---------- Data shown

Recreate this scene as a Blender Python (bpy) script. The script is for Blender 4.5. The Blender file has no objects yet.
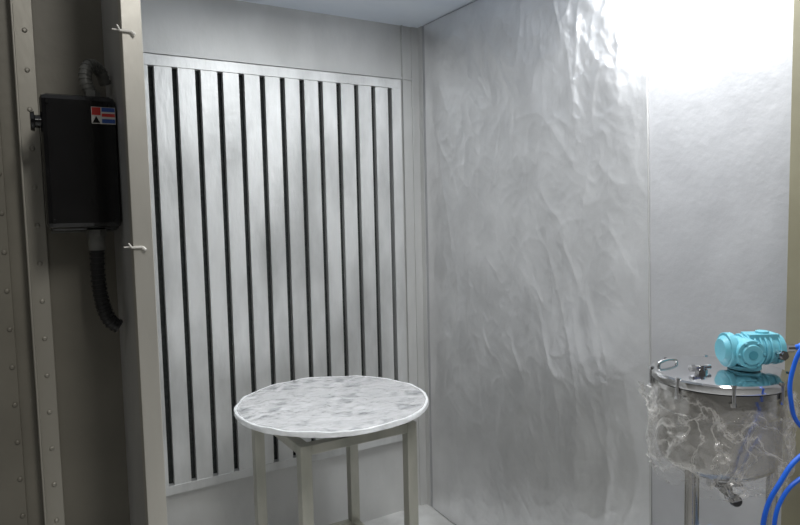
import bpy, bmesh, math, random
from mathutils import Vector, Matrix, noise
random.seed(4)
S=bpy.context.scene
S.view_settings.view_transform='Standard'
S.view_settings.look='None'
COL=S.collection

# ---------------------------------------------------------------- materials
def new_mat(name):
    m=bpy.data.materials.new(name); m.use_nodes=True
    nt=m.node_tree; b=nt.nodes['Principled BSDF']
    return m,nt,b
def mat(name,col,rough=.5,metal=0.,col2=None,scale=8,detail=5,bump=0.,bscale=None,stretch=(1,1,1),rvar=0.,coat=0.,bdist=.01,lo=.35,hi=.65):
    m,nt,b=new_mat(name)
    N=nt.nodes;L=nt.links
    b.inputs['Base Color'].default_value=(*col,1)
    b.inputs['Roughness'].default_value=rough
    b.inputs['Metallic'].default_value=metal
    b.inputs['Coat Weight'].default_value=coat
    tc=N.new('ShaderNodeTexCoord'); mp=N.new('ShaderNodeMapping'); mp.inputs['Scale'].default_value=stretch
    L.new(tc.outputs['Object'],mp.inputs['Vector'])
    nz=N.new('ShaderNodeTexNoise'); nz.inputs['Scale'].default_value=scale; nz.inputs['Detail'].default_value=detail
    L.new(mp.outputs[0],nz.inputs['Vector'])
    if col2:
        cr=N.new('ShaderNodeValToRGB'); cr.color_ramp.elements[0].position=lo; cr.color_ramp.elements[1].position=hi
        cr.color_ramp.elements[0].color=(*col,1); cr.color_ramp.elements[1].color=(*col2,1)
        L.new(nz.outputs['Fac'],cr.inputs[0]); L.new(cr.outputs[0],b.inputs['Base Color'])
    if rvar:
        mr=N.new('ShaderNodeMapRange'); mr.inputs['To Min'].default_value=max(0,rough-rvar); mr.inputs['To Max'].default_value=rough+rvar
        L.new(nz.outputs['Fac'],mr.inputs['Value']); L.new(mr.outputs[0],b.inputs['Roughness'])
    if bump:
        n2=N.new('ShaderNodeTexNoise'); n2.inputs['Scale'].default_value=bscale or scale*3; n2.inputs['Detail'].default_value=6
        L.new(mp.outputs[0],n2.inputs['Vector'])
        bp=N.new('ShaderNodeBump'); bp.inputs['Strength'].default_value=bump; bp.inputs['Distance'].default_value=bdist
        L.new(n2.outputs['Fac'],bp.inputs['Height']); L.new(bp.outputs[0],b.inputs['Normal'])
    return m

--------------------

Repeat, exactly and in full, each line from the start of the data to the line that contains "COL=S.collection". Pictures do not go in.

** Completed exercise **
Recreate this scene as a Blender Python (bpy) script. The script is for Blender 4.5. The Blender file has no objects yet.
import bpy, bmesh, math, random
from mathutils import Vector, Matrix, noise
random.seed(4)
S=bpy.context.scene
S.view_settings.view_transform='Standard'
S.view_settings.look='None'
COL=S.collection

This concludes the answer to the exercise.